I usually throw my failures into the trash very aggressively, sometimes whilst swearing...gotta feel those feelings, then try to get over it.
The last time i tried to bake a cake. Was one I had made several times before. For whatever reason, brought it out of the oven to cool. Turned it out of bundt pan onto rack and only half the cake came. Pan was greased and floured. Had little cereal bowls holding the missing top of the cake . Husband walked in from work loved the smell saw the resulting cake and said "What did you do to it?!" He watched me rebake it after taking me out to dinner it and it turned out the same. He bakes the cakes now.
Since it is holiday time, for those making gelatin desserts, make sure you know how big(how many cups of water) that ring mold will hold. They come in different sizes. Yes, really. And the size matters. Just. do. not. ask. Also you may be expected to grease the mold, check to be sure. Makes removal so much easier.

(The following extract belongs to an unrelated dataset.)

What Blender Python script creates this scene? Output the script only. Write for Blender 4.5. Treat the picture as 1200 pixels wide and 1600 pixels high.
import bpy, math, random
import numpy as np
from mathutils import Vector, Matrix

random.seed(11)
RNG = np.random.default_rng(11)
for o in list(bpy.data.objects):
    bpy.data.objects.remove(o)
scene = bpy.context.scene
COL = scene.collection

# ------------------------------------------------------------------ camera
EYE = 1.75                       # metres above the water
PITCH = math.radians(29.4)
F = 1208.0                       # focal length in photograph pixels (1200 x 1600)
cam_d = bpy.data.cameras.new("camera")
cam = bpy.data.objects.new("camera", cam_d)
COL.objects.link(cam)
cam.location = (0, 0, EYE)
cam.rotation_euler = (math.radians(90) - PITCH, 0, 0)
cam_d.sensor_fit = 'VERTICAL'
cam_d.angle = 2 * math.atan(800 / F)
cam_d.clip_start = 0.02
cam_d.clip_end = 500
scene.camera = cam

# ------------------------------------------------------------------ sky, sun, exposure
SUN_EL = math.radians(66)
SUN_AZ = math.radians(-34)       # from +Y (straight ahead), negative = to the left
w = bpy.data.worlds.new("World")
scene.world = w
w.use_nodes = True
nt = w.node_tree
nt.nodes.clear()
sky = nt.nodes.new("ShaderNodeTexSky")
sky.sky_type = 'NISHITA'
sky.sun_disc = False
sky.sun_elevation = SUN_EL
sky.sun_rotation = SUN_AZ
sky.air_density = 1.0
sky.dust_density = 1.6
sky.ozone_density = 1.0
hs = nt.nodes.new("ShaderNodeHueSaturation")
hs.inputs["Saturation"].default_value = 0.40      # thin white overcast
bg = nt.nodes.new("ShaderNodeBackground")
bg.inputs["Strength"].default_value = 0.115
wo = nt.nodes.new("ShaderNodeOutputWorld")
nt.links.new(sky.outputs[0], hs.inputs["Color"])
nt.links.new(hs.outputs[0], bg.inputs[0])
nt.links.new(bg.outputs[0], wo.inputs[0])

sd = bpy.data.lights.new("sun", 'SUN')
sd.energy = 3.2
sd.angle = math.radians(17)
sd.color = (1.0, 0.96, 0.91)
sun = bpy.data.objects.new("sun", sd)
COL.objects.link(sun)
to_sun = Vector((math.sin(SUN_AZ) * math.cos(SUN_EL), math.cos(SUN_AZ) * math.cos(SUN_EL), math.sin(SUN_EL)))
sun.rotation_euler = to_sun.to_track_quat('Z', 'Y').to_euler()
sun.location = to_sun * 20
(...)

I cannot cry easily for anything but I cried outloud once in the kitchen, when I realized I did not add the sugar in my financieres after putting the tray in the oven! My toddler son and hubby was watching me with wide opened eyes. Next thing was we emptied the the batter back in, added the sugar and baked it.. I remember the result was not bad at all!
texas sheet cake with scrambled eggs - alas made by someone else but i was so looking forward to it *I* cried. Personally though it was a few batches of new Christmas cookies in a row. Needless to say not a happy camper
The first time I made meatloaf, my only ingredients were ground beef, salt and pepper. The resulting doorstop was not worth eating and even the dog turned up her nose at it. You know it's bad when a dog refuses food because they will usually eat anything!! No point in crying, just chalk it up as an experience and move on.
I thought I was the only person who cried over failures in the kitchen!!